Currently, the videos of participants’ navigation in the virtual environment are being coded (see Figure 3). By determining the duration of the navigators’ route, the frequency of their errors (including choice point errors, such as taking the wrong turn, and missed choice points, such as bypassing a turn), and the frequency of their pauses, we hope to address directly how gesturing at study influences navigation performance and how navigation performance may have mediated the accuracy of participants’ memory representations.

Figure 3
Figure 3. A segment of a participant’s navigation video annotated in ELAN software. (Brugman & Russel, 2004).

Follow-up experiments in the coming months will further elucidate the circumstances under which gestures might confer an advantage in navigation performance. We are specifically interested in examining whether the performance of navigators who spontaneously gesture at study differs from those who don’t. Moreover, by accompanying descriptions with arrows rather than gestures, we are also interested in examining whether such perceptual reinforcement of relevant information (the described turns) operates similarly to the sensorimotor information afforded by gestures.


Spatial and Social Cognitive Processes in Language and Action

Awardee/Collaborator: Amy Pace, San Diego State University

Host/Collaborator: Gergely Csibra, Central European University, Hungary

Figure 1
Figure 1. View of the Hungarian Parliament Building (located in Pest) taken from across the Danube (in the hills of Buda).

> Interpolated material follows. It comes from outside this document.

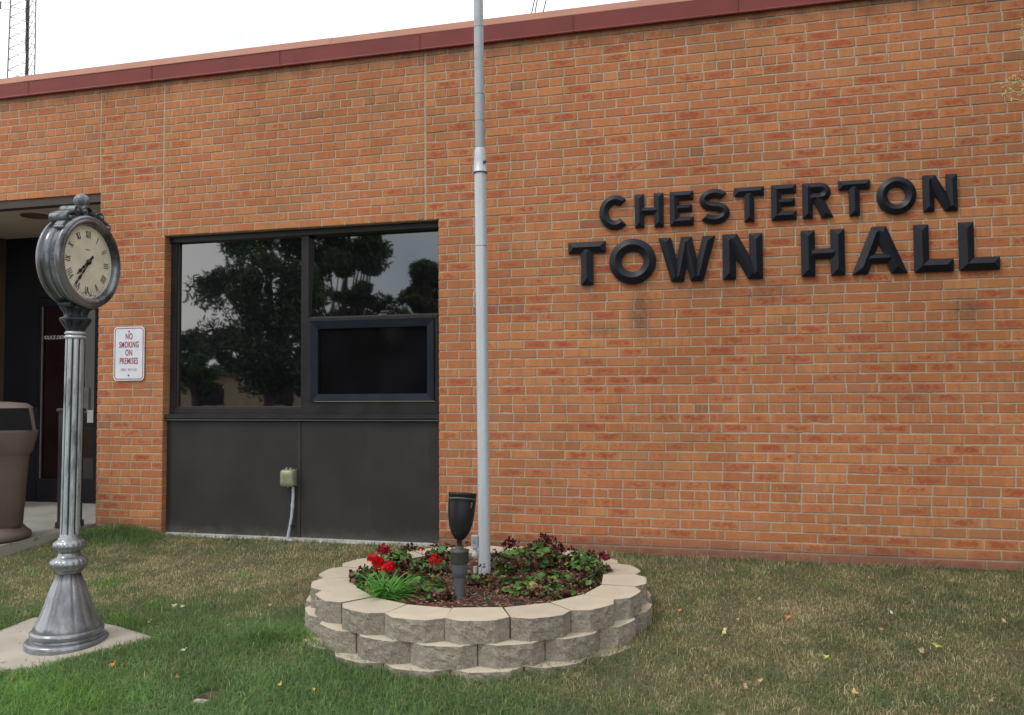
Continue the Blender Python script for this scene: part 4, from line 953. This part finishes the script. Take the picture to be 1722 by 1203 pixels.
m.add(v, [(0, 1, 2, 3, 4, 5), (1, 7, 8, 2), (2, 8, 9, 3), (3, 9, 10, 4)])
struct(m.build('walkway', M['walk']), 'pale concrete walk leading to the entrance')
pr, pbk, pl0 = onZ(262, 1073, -.175), onZ(18, 1132, -.185), onZ(150, 1058, -.17)
cx, cy = -1.52, -2.10
corners = [onZ(262, 1074, -.185), onZ(120, 1137, -.20), onZ(-60, 1150, -.20), onZ(-40, 1085, -.19), onZ(120, 1046, -.185)]
m = MB()
pts = [(-1.06, -1.955), (-1.34, -2.33), (-1.42, -2.45), (-1.52, -2.505), (-1.72, -2.50), (-2.06, -2.40), (-2.03, -1.80), (-1.80, -1.76), (-1.4, -1.835)]
pts = [(x, y) for x, y in pts]; n = len(pts); zt = -.2035
zp = lambda y: zt+.004+.075*(y+2.1)
v = [(x, y, zp(y)) for x, y in pts]+[(x+.012*(1 if x > -1.5 else -1), y-.008, zp(y)-.012) for x, y in pts]+[(x, y, zp(y)-.15) for x, y in pts]
m.add(v, [tuple(range(n))]+[(q*n+i, q*n+(i+1) % n, (q+1)*n+(i+1) % n, (q+1)*n+i) for q in range(2) for i in range(n)])
PADP = pts
o = m.build('concrete_pad', M['concrete']); tag(o, 'thin worn concrete pad under the street clock', 'concrete pad')

# ---------------------------------------------------------------- litter bin and ash post
cbn = onZ(-12, 905, .04)
can = empty('litter_bin', 'brown plastic litter bin with side openings on a round base at the left edge', 'litter bin', (cbn.x, cbn.y, .035), rot=(0, 0, R_(49)))
dep = (Vector(cbn)-CAM).dot(-(MR.col[2])); ppm = FPX/dep
def cz(v): return CAM.z-(v-660)/ppm-.035
S = 53/ppm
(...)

In May 2013, Amy Pace participated in a collaborative exchange at the Cognitive Development Center, directed by Dr. Gergely Csibra, at the Central European University in Budapest, Hungary. The SAVI supplement supported scholarly interaction and mentorship in topics relating to spatial learning across diverse areas of scientific inquiry including language acquisition, social communication, and cognitive neuroscience. The specific aims of this scholarly exchange were to: (1) open a dialogue to identify common mechanisms in the development of spatial- and social-cognition; (2) engage in training activities to build cross-disciplinary understanding of methodology; and (3) provide a platform for future collaboration.

Figure 3
Figure 3. Dr. Gergely Csibra at lunch with members of the Cognitive Development Center.

During the visit, Amy had the opportunity to present findings from ERP research on how toddlers process unfamiliar actions (Pace, Carver, & Friend, 2013) and receive feedback on an ongoing project in collaboration with Leslie Carver (UCSD), Kathy Hirsh-Pasek (Temple University), and Dani Levine (Temple University) investigating the neural correlates of dynamic event segmentation at 10 to 11 months.

Figure 2
Figure 2. Amy presents her lecture, "Spatial and Social Cognitive Processes in Language and Action" at the Central European University.

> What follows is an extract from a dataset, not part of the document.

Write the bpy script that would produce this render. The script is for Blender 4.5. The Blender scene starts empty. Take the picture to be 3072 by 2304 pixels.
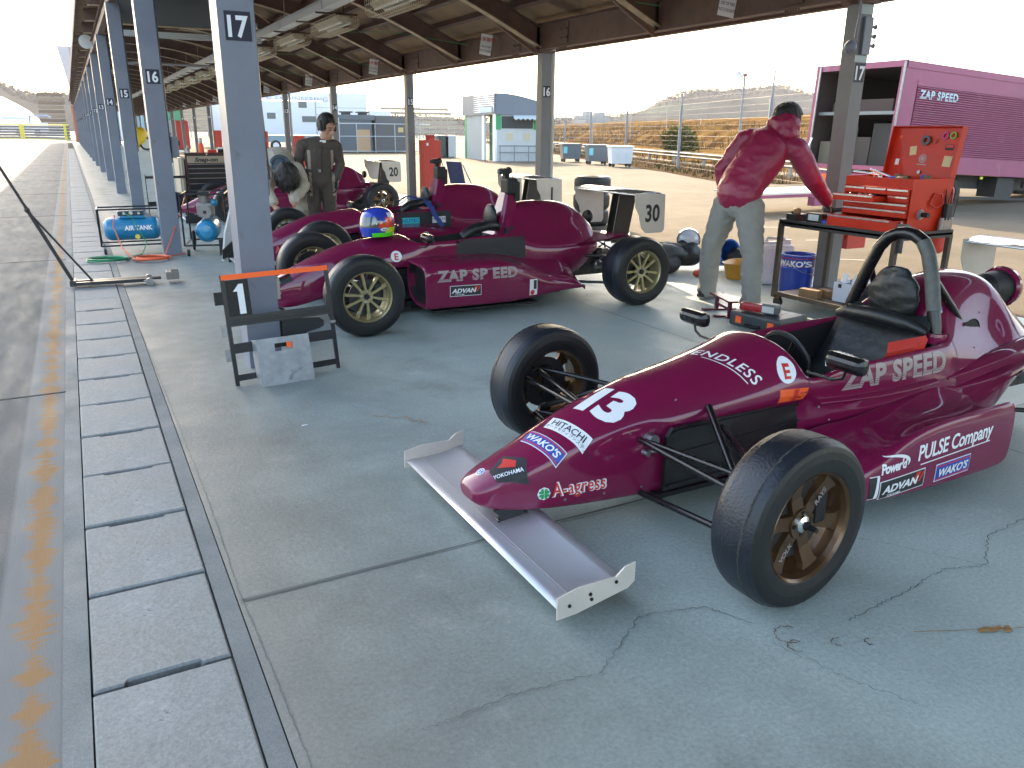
import bpy, bmesh, math, random
from mathutils import Vector, Matrix, noise
from mathutils.bvhtree import BVHTree
R=math.radians; PI=math.pi
random.seed(7)
S=bpy.context.scene; COL=S.collection
# ---------------------------------------------------------------- camera
def view_matrix(yaw,pitch,roll,pos):
    f=Vector((math.sin(yaw)*math.cos(pitch),math.cos(yaw)*math.cos(pitch),-math.sin(pitch)))
    r=Vector((math.cos(yaw),-math.sin(yaw),0)); u=r.cross(f)
    c,s=math.cos(roll),math.sin(roll); r2=c*r+s*u; u2=-s*r+c*u
    m=Matrix.Identity(4)
    for i,a in enumerate((r2,u2,-f)):
        for k in range(3): m[k][i]=a[k]
    m.translation=Vector(pos); return m
cam=bpy.data.cameras.new('camera'); co=bpy.data.objects.new('camera',cam); COL.objects.link(co)
co.matrix_world=view_matrix(0.494,0.309,0.009,(0,0,1.367))
cam.sensor_width=36; cam.lens=2373/3072*36; cam.clip_start=.05; cam.clip_end=4000
S.camera=co
# ---------------------------------------------------------------- light
AZ,EL=R(15),R(27.5)
w=bpy.data.worlds.new('World'); S.world=w; w.use_nodes=True
nt=w.node_tree; nt.nodes.clear()
o=nt.nodes.new('ShaderNodeOutputWorld'); bg=nt.nodes.new('ShaderNodeBackground'); sk=nt.nodes.new('ShaderNodeTexSky')
sk.sky_type='NISHITA'; sk.sun_disc=False; sk.sun_elevation=EL; sk.sun_rotation=AZ; sk.air_density=1.2; sk.dust_density=3.0; sk.ozone_density=1.0
bg.inputs[1].default_value=.15
nt.links.new(sk.outputs[0],bg.inputs[0]); nt.links.new(bg.outputs[0],o.inputs[0])
sun=bpy.data.lights.new('sun','SUN'); sun.energy=2.9; sun.angle=R(.5); sun.color=(1,.80,.56)
so=bpy.data.objects.new('sun',sun); COL.objects.link(so)
sd=Vector((math.sin(AZ)*math.cos(EL),math.cos(AZ)*math.cos(EL),math.sin(EL)))
so.rotation_euler=sd.to_track_quat('Z','Y').to_euler(); so.location=(0,0,30)
S.view_settings.view_transform='Standard'; S.view_settings.look='None'; S.view_settings.gamma=1
S.view_settings.exposure=2.6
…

In addition, the team participated in instructional workshops to share information across methodologies. The Csibra lab, for example, is beginning to conduct infant research using optical imaging (NIRS) as a non-invasive measure of the brain’s hemodynamic response related to activation triggered by different perceptual modalities (Gervain et al., 2011). Additional training in time frequency analyses currently in development by lab members at the CDC were demonstrated on infant EEG and ERP data.

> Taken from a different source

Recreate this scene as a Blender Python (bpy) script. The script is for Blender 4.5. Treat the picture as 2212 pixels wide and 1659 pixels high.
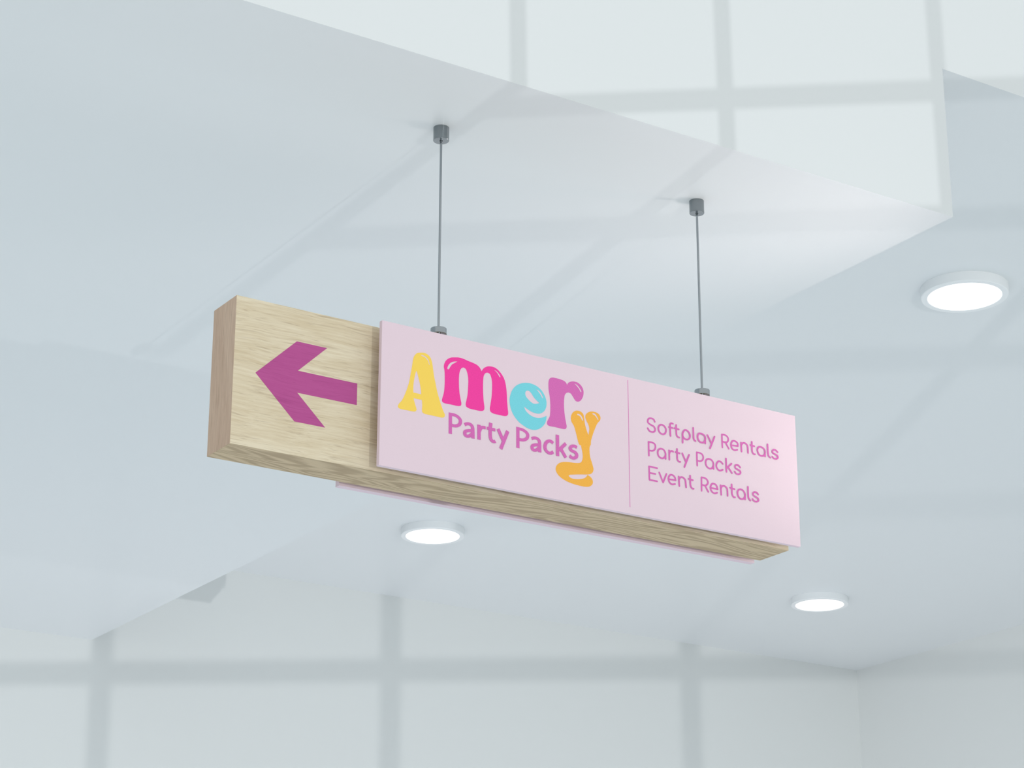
import bpy, bmesh, math
from mathutils import Vector, Matrix
from mathutils.geometry import tessellate_polygon

S = bpy.context.scene
COL = S.collection
for o in list(bpy.data.objects):
    bpy.data.objects.remove(o)

# light levels
WPOW, WCOL = 1.0, (0.820, 0.863, 0.860)
PM, CM = 6.2, (1.0, 1.0, 1.0)
PB, CB = 26.5, (1.0, 0.86, 0.83)
PU, CU = 76.0, (0.63, 0.85, 1.0)
PV, CV = 34.0, (1.0, 0.76, 0.76)
EYE = 1.6                                   # camera height above the floor

# ------------------------------------------------------------------ camera
cam_d = bpy.data.cameras.new('camera')
cam = bpy.data.objects.new('camera', cam_d)
COL.objects.link(cam)
PITCH, YAW, ROLL, FPX = 0.34800, 0.57582, 0.00160, 4844.1
fw = Vector((math.sin(YAW)*math.cos(PITCH), math.cos(YAW)*math.cos(PITCH), math.sin(PITCH)))
rt = fw.cross(Vector((0, 0, 1))).normalized()
up = rt.cross(fw)
c_, s_ = math.cos(ROLL), math.sin(ROLL)
rt, up = c_*rt + s_*up, -s_*rt + c_*up
cam.matrix_world = Matrix(((rt.x, up.x, -fw.x, 0), (rt.y, up.y, -fw.y, 0), (rt.z, up.z, -fw.z, EYE), (0, 0, 0, 1)))
cam_d.sensor_width = 36
cam_d.lens = FPX/2212*36
cam_d.clip_end = 200
S.camera = cam

# ------------------------------------------------------------------ world, exposure
w = bpy.data.worlds.new('daylight'); S.world = w
w.use_nodes = True
nt = w.node_tree; nt.nodes.clear()
bg = nt.nodes.new('ShaderNodeBackground'); wo = nt.nodes.new('ShaderNodeOutputWorld')
bg.inputs[0].default_value = WCOL+(1,)
bg.inputs[1].default_value = WPOW
nt.links.new(bg.outputs[0], wo.inputs[0])
S.view_settings.view_transform = 'Standard'
S.view_settings.look = 'None'
S.view_settings.exposure = 0.0
S.view_settings.gamma = 1.0
S.view_settings.use_curve_mapping = False

# ------------------------------------------------------------------ lamps
LAMP = Vector((2.878, -1.507, 0.3247))      # relative to eye level


def lamp(name, kind, loc, energy, color, size, const=False, aim=None):
    d = bpy.data.lights.new(name, kind)
    d.energy = energy
    d.color = color
    if kind == 'AREA':
        d.shape = 'DISK'; d.size = size
    else:
        d.shadow_soft_size = size
    if const:
        d.use_nodes = True
        t = d.node_tree
        em = t.nodes['Emission']
        fo = t.nodes.new('ShaderNodeLightFalloff')
        fo.inputs['Strength'].default_value = 1.0
        k1 = t.nodes.new('ShaderNodeMath'); k1.operation = 'MULTIPLY'; k1.inputs[1].default_value = 0.43
        k2 = t.nodes.new('ShaderNodeMath'); k2.operation = 'MULTIPLY_ADD'; k2.inputs[1].default_value = 3.75
        t.links.new(fo.outputs['Constant'], k1.inputs[0])
        t.links.new(fo.outputs['Linear'], k2.inputs[0]); t.links.new(k1.outputs[0], k2.inputs[2])
        t.links.new(k2.outputs[0], em.inputs['Strength'])
    o = bpy.data.objects.new(name, d)
    o.location = loc
    if aim is not None:
        o.rotation_euler = (Vector(aim)-Vector(loc)).to_track_quat('-Z', 'Y').to_euler()
    COL.objects.link(o)
    return o


# low window light through the muntins, a soft warm uplight right of the sign,
# and broad unseen area lamps near the floor, added to brighten the ceiling
lamp('window_light', 'POINT', LAMP+Vector((0, 0, EYE)), PM, CM, 0.0075, const=True)
sp = lamp('soft_uplight', 'SPOT', (4.85, 4.50, 3.36), PB, CB, 0.10, aim=(3.58, 4.92, 4.445))
sp.data.spot_size = math.radians(92); sp.data.spot_blend = 1.0
u = lamp('ceiling_fill', 'AREA', (4.4, 8.0, 0.15), PU, CU, 1.0, aim=(4.4, 8.0, 5))
u.data.shape = 'RECTANGLE'; u.data.size = 11.0; u.data.size_y = 6.5
u = lamp('ceiling_fill_back', 'AREA', (6.0, 9.9, 0.16), PV, CV, 1.0, aim=(6.0, 10.4, 5))
u.data.shape = 'RECTANGLE'; u.data.size = 8.0; u.data.size_y = 2.0

# ------------------------------------------------------------------ helpers


def prop(o, label=None, cat=None, group=None, kind=None):
    for k, v in (('label', label), ('category', cat), ('group', group), ('kind', kind)):
        if v:
            o[k] = v
    return o


def mesh_obj(name, verts, faces, mat, parent=None, loc=(0, 0, 0), smooth=False, mats=None, fm=None):
    me = bpy.data.meshes.new(name)
    me.from_pydata([tuple(v) for v in verts], [], faces)
    for m in (mats or [mat]):
        me.materials.append(m)
    if fm:
        for p, i in zip(me.polygons, fm):
            p.material_index = i
    bm = bmesh.new(); bm.from_mesh(me)
    bmesh.ops.recalc_face_normals(bm, faces=bm.faces)
    bm.to_mesh(me); bm.free()
    if smooth:
        for p in me.polygons:
            p.use_smooth = len(p.vertices) < 8
    o = bpy.data.objects.new(name, me)
    o.location = loc
    if parent:
        o.parent = parent
    COL.objects.link(o)
    return o


def box_data(x0, x1, y0, y1, z0, z1):
    v = [(x, y, z) for x in (x0, x1) for y in (y0, y1) for z in (z0, z1)]
    f = [(0, 1, 3, 2), (4, 6, 7, 5), (0, 4, 5, 1), (2, 3, 7, 6), (0, 2, 6, 4), (1, 5, 7, 3)]
    return v, f          # faces: -x, +x, -y, +y, -z, +z


def box(name, x0, x1, y0, y1, z0, z1, mat, parent=None, bevel=0.0, **k):
    v, f = box_data(x0, x1, y0, y1, z0, z1)
    o = mesh_obj(name, v, f, mat, parent, **k)
    if bevel:
        b = o.modifiers.new('bevel', 'BEVEL'); b.width = bevel; b.segments = 2
        b.limit_method = 'ANGLE'
    return o


def lathe(name, prof, mat, parent=None, loc=(0, 0, 0), n=64):
    """prof: list of (r, z); r 0 at the ends closes the body."""
    v, f, rings = [], [], []
    for r, z in prof:
        if r == 0:
            rings.append([len(v)]); v.append((0, 0, z))
        else:
            rings.append(list(range(len(v), len(v)+n)))
            v += [(r*math.cos(2*math.pi*i/n), r*math.sin(2*math.pi*i/n), z) for i in range(n)]
    for a, b in zip(rings, rings[1:]):
        for i in range(n):
            j = (i+1) % n
            q = [a[i % len(a)], a[j % len(a)], b[j % len(b)], b[i % len(b)]]
            q = list(dict.fromkeys(q))
            if len(q) > 2:
                f.append(q)
    o = mesh_obj(name, v, f, mat, parent, loc, smooth=True)
    e = o.modifiers.new('edges', 'EDGE_SPLIT'); e.split_angle = math.radians(35)
    return o


# ------------------------------------------------------------------ materials
def lin(r, g, b):
    return tuple(((x/255)/12.92 if x/255 < 0.04045 else ((x/255+0.055)/1.055)**2.4) for x in (r, g, b))+(1,)


def mat(name, rgb, rough=0.5, metal=0.0, spec=0.5, bump=0.0, bscale=400, mottle=0.0):
    m = bpy.data.materials.new(name); m.use_nodes = True
    t = m.node_tree; p = t.nodes['Principled BSDF']
    p.inputs['Base Color'].default_value = rgb
    p.inputs['Roughness'].default_value = rough
    p.inputs['Metallic'].default_value = metal
    p.inputs['Specular IOR Level'].default_value = spec
    tc = t.nodes.new('ShaderNodeTexCoord')
    if bump:
        n = t.nodes.new('ShaderNodeTexNoise'); n.inputs['Scale'].default_value = bscale
        n.inputs['Detail'].default_value = 3
        b = t.nodes.new('ShaderNodeBump'); b.inputs['Strength'].default_value = bump
        b.inputs['Distance'].default_value = 0.001
        t.links.new(tc.outputs['Object'], n.inputs['Vector'])
        t.links.new(n.outputs['Fac'], b.inputs['Height'])
        t.links.new(b.outputs['Normal'], p.inputs['Normal'])
    if mottle:
        n = t.nodes.new('ShaderNodeTexNoise'); n.inputs['Scale'].default_value = bscale*0.8
        n.inputs['Detail'].default_value = 4
        r = t.nodes.new('ShaderNodeValToRGB')
        lo = tuple(c*(1-mottle) for c in rgb[:3])+(1,); hi = tuple(min(1, c*(1+mottle)) for c in rgb[:3])+(1,)
        r.color_ramp.elements[0].position = 0.3; r.color_ramp.elements[0].color = lo
        r.color_ramp.elements[1].position = 0.7; r.color_ramp.elements[1].color = hi
        t.links.new(tc.outputs['Object'], n.inputs['Vector'])
        t.links.new(n.outputs['Fac'], r.inputs[0])
        t.links.new(r.outputs[0], p.inputs['Base Color'])
    return m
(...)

As an additional part of the exchange, we organized an informal discussion panel on the role of perceptual and conceptual learning mechanisms that may support cognitive development in spatial and social domains. This debate is central to understanding how spatial information (e.g., motion kinematics, velocity, and trajectory) and intentional cues (e.g., gaze following, referential gesture, joint-attention) work together to shape children’s perception, interpretation and representation of the world. This exchange served as a foundation for ongoing international collaboration.

Figure 4
Figure 4. Budapest Castle Hill Funicular.